Set problem: Return each line containing the string "scene".

★ ★ ★ ★ ★ ★ ★

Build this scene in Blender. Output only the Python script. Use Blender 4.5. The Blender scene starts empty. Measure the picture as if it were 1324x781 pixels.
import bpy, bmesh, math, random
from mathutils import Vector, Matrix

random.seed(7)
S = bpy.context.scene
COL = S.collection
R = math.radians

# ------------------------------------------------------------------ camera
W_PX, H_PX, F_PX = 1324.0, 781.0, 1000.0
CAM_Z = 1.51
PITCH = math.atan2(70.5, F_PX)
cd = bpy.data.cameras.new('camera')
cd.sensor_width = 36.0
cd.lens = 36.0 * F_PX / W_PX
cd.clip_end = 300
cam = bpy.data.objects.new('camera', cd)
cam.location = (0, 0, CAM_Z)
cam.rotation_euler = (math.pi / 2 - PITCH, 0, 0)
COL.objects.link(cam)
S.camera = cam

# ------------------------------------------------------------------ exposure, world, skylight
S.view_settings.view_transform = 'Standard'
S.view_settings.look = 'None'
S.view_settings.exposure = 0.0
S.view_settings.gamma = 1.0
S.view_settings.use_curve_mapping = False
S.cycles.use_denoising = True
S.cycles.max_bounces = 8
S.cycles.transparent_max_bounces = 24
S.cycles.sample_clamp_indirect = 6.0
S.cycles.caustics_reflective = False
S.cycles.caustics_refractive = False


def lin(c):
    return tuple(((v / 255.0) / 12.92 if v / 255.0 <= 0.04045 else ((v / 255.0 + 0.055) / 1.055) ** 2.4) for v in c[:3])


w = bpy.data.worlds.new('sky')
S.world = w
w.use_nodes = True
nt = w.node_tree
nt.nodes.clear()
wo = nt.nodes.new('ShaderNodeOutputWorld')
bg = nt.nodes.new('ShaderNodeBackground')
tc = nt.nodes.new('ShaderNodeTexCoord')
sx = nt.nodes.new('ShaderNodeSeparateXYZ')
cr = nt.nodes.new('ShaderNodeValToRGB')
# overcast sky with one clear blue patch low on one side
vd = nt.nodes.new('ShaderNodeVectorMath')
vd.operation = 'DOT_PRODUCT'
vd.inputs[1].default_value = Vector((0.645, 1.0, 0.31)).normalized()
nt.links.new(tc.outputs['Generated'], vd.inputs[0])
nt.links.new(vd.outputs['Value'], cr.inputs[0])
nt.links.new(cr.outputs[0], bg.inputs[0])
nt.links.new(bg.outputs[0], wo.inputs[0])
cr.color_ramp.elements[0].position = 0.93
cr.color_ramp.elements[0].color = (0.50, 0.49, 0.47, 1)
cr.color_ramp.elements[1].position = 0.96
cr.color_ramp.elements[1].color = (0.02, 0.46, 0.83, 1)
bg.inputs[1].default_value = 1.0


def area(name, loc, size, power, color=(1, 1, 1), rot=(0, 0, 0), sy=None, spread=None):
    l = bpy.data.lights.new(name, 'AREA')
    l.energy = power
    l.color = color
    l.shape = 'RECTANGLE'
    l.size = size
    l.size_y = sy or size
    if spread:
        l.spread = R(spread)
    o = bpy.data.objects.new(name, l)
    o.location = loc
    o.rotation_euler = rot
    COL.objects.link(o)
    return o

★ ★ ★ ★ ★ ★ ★

Response for this exercise:
Build this scene in Blender. Output only the Python script. Use Blender 4.5. The Blender scene starts empty. Measure the picture as if it were 1324x781 pixels.
S = bpy.context.scene